When I was about twelve years old I developed an intense
interest in the back-end of wardrobes, but after checking a few and finding
nothing but wood-paneling I worried that there might not be anything there. With a sinking heart I opened hotel closets, pulled
aside my friends’ clothes when they were in the bathroom, and looked twice when
passing furniture stores because just maybe something might be mixed in amongst
the dressers and armoires that would open onto another world. Eventually, I got older and figured out that
the only such portal was in my head, but even after transmigration ceased being
a practical possibility the theoretical appeal never quite went away.
That, I
think, is where my fascination with Buddhist enlightenment came from: it gave me one last chance to board the train to fairy-land.
For what are looking like more and
more ho-hum reasons I wanted to think of the world as a mundane sheet drawn
over a sparkling second-life, but it’s clear now that no hole in the forest leads
to Redwall Abbey and no door in the mountainside to Minas Tirith. Bash up against every wall in every train
station in the world and you’ll still never make it onto Platform 9 and ¾. In such a methodical way my childhood
fantasies went one by one into the wood chipper of reality.

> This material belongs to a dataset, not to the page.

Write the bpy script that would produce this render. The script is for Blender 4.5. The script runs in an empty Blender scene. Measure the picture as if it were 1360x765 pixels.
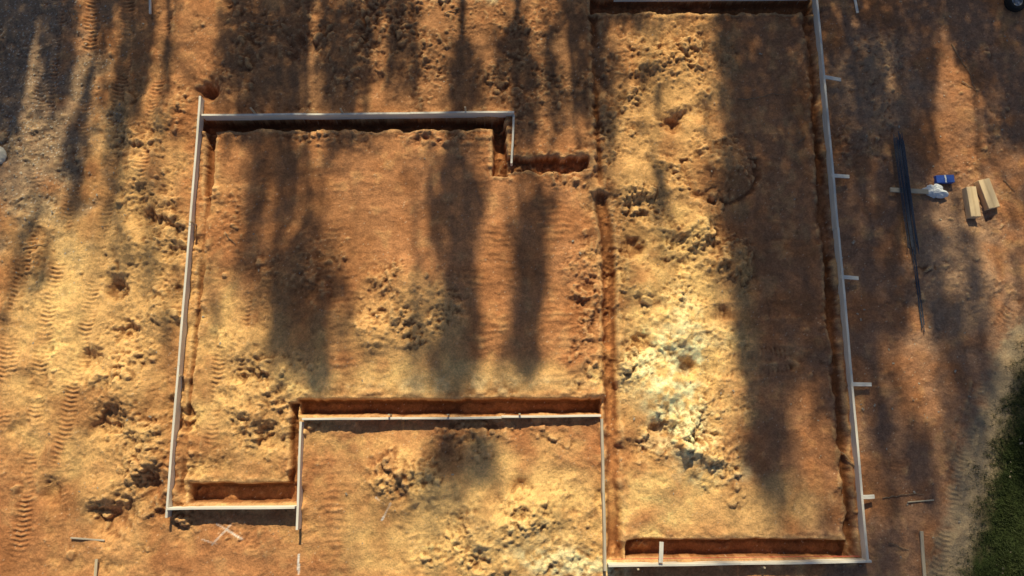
import bpy, bmesh, math, numpy as np
from mathutils import Vector, Matrix
rng=np.random.default_rng(7)
sc=bpy.context.scene
sc.view_settings.view_transform='Standard'; sc.view_settings.look='None'; sc.view_settings.exposure=0
# ---------------- camera ----------------
F=919.0; HC=18.4; TH=math.radians(11.3); CT,ST=math.cos(TH),math.sin(TH)
cd=bpy.data.cameras.new("camera"); cam=bpy.data.objects.new("camera",cd); sc.collection.objects.link(cam)
cam.location=(0,0,HC); cam.rotation_euler=(TH,0,0); cd.sensor_width=36; cd.lens=36*F/1360; cd.clip_end=2000
sc.camera=cam
def P(u,v,z=0.0):
    dx=(u-680)/F; dy=(382.5-v)/F
    d=(dx,dy*CT+ST,dy*ST-CT); t=(z-HC)/d[2]
    return (d[0]*t,d[1]*t,z)
def UV(x,y):
    dep=np.maximum(y*ST+HC*CT,3.0); up=y*CT-HC*ST
    return 680+F*x/dep, 382.5-F*up/dep
# ---------------- light ----------------
EL=math.radians(37); SX=0.04
dvec=Vector((SX,-1,-math.tan(EL)*math.sqrt(1+SX*SX))).normalized()
sl=bpy.data.lights.new("sun","SUN"); sl.energy=5.0; sl.angle=math.radians(0.8); sl.color=(1.0,0.86,0.54)
so=bpy.data.objects.new("sun",sl); sc.collection.objects.link(so); so.rotation_euler=dvec.to_track_quat('-Z','Y').to_euler(); so.location=(0,30,30)
w=bpy.data.worlds.new("World"); sc.world=w; w.use_nodes=True
nt=w.node_tree; bg=nt.nodes["Background"]; sky=nt.nodes.new("ShaderNodeTexSky"); sky.sky_type='NISHITA'; sky.sun_disc=False
sky.sun_elevation=EL; sky.sun_rotation=-math.atan(SX); nt.links.new(sky.outputs[0],bg.inputs[0]); bg.inputs[1].default_value=0.06
# ---------------- noise ----------------
def vnoise(x,y,seed):
    r=np.random.default_rng(seed); T=r.random((256,256))
    x=np.asarray(x,dtype=np.float64)+seed*3.7; y=np.asarray(y,dtype=np.float64)+seed*1.3
    xi=np.floor(x).astype(np.int64); yi=np.floor(y).astype(np.int64); fx=x-xi; fy=y-yi
    fx=fx*fx*(3-2*fx); fy=fy*fy*(3-2*fy); x0=xi&255; x1=(xi+1)&255; y0=yi&255; y1=(yi+1)&255
    return ((T[y0,x0]*(1-fx)+T[y0,x1]*fx)*(1-fy)+(T[y1,x0]*(1-fx)+T[y1,x1]*fx)*fy)*2-1
def fbm(x,y,seed,o=4,g=0.5):
    a=1;s=0;n=0
    for i in range(o):
        c_,s_=math.cos(.6*i),math.sin(.6*i)
        s=s+a*vnoise((x*c_-y*s_)*2**i*1.03,(x*s_+y*c_)*2**i,seed+i*11); n+=a; a*=g
    return s/n
def ridged(x,y,seed,o=3):
    a=1;s=0;n=0
    for i in range(o):
        c_,s_=math.cos(.8*i+.3),math.sin(.8*i+.3)
        s=s+a*(1-2*np.abs(vnoise((x*c_-y*s_)*2**i,(x*s_+y*c_)*2**i,seed+i*7))); n+=a; a*=.6
    return s/n
def sst(a,b,x):
    t=np.clip((x-a)/(b-a),0,1); return t*t*(3-2*t)
# ---------------- terrain ----------------
STEP=0.026
def axis(lo,hi):
    fine=np.arange(lo,hi,STEP); ext=[];d=STEP;p=0
    while p<420: d=min(d*1.22,60); p+=d; ext.append(p)
    ext=np.array(ext); return np.concatenate([fine[0]-ext[::-1],fine,fine[-1]+ext]),len(ext),len(fine)
xs,xo,nxf=axis(-16.0,16.0); ys,yo,nyf=axis(-4.6,13.3)
X,Y=np.meshgrid(xs,ys); U,V=UV(X,Y)
infine=(np.abs(X)<17)&(Y>-6)&(Y<14.5)
far=sst(18,60,np.hypot(X,Y-4))
n_lo=fbm(X*0.35,Y*0.35,1,3); n_md=fbm(X*1.6,Y*1.6,5,4); n_hi=fbm(X*7,Y*7,9,3); n_w=fbm(X*3.0,Y*3.0,21,3)
H=0.10*n_lo*(1-far)+0.06*n_md+0.014*n_hi+.02*n_w
H=H+far*0.5*fbm(X*0.02,Y*0.02,33,3)
def ell(u,v,ru,rv,w=1,soft=1.0,nz=0.5):
    d=np.sqrt(((U-u)/ru)**2+((V-v)/rv)**2)+nz*n_md+.25*n_w
    return w*(1-sst(1-0.5*soft,1+0.5*soft,d))
R=np.zeros_like(H)
for e in [(875,110,80,120,.85),(890,300,85,150,.95),(900,500,85,130,1.2),(790,430,35,170,.7),(975,345,40,45,1.1),(950,230,60,60,.65),
          (540,405,70,50,.8),(400,365,75,60,.65),(340,470,70,90,.75),(350,570,60,60,.75),(200,350,60,240,.85),(180,560,75,160,.9),(235,640,50,65,.7),
          (535,625,60,50,.65),(665,700,75,45,.8),(600,600,50,40,.45),(760,650,40,90,.45),(500,183,180,12,.8),(340,80,80,80,.7),(520,60,140,70,.8),(690,110,90,90,.7),(640,20,120,40,.7),
          (1160,90,60,70,.45),(1140,180,45,50,.5),(1265,380,70,80,.4),(60,120,110,160,.4),(40,420,60,260,.35),(825,235,60,45,1.1),(770,225,40,30,1.0),(720,215,80,14,.7),(300,400,35,200,.4),(1300,200,60,140,.35),
          (700,738,120,30,.85),(200,180,70,90,.7),(460,575,70,20,.4),(620,575,120,12,.6),(800,120,25,120,.8),(960,560,40,120,.6),(300,700,120,30,.35)]:
    R=np.maximum(R,ell(*e))
R=R*np.clip(.8+1.2*fbm(X*1.1,Y*1.1,51,3),.08,1.4)
def mound(u,v,r,h,p=2.0):
    global H
    c=P(u,v); d=np.hypot(X-c[0],Y-c[1])/r+0.3*n_w+0.35*n_md
    H+=h*np.exp(-np.abs(d)**p*1.2)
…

Enter Buddhism. Maybe Tatooine and Tar Valon and Midgaard are
all made-up, but Deer Park
is a real place and they say Siddhartha reached enlightenment there. What exactly does that feel like? How does it work? When you finally understand the sound of one hand
clapping, does the other one sweep out of the ethereal mists and pull back the
mythic curtain once and for all, revealing the glorious whatever-it-is that’s hiding
beneath?
I’d like to make the argument that
enlightenment is real, and you can reach it by following the eight-fold path,
but it doesn’t disclose a new world so much as it casts this one in a bit of a softer
light. Give me a few posts and maybe
you’ll admit I'm not crazy. I'll begin by showing that Buddhism (of which there are admittedly many forms) contains a stripped-down world-view based on a few simple logically inescapable premises that are perfectly compatible with scientific objectivism. From there, I'll define the optimal way of life as described by that world-view, and pursue it to the realization (awakening, enlightenment) awaiting if you follow it all the way to the end. I'll finish with a discussion of what that might be like, how to get there, and whether or not getting there is worth it. Amu Namida Butsu.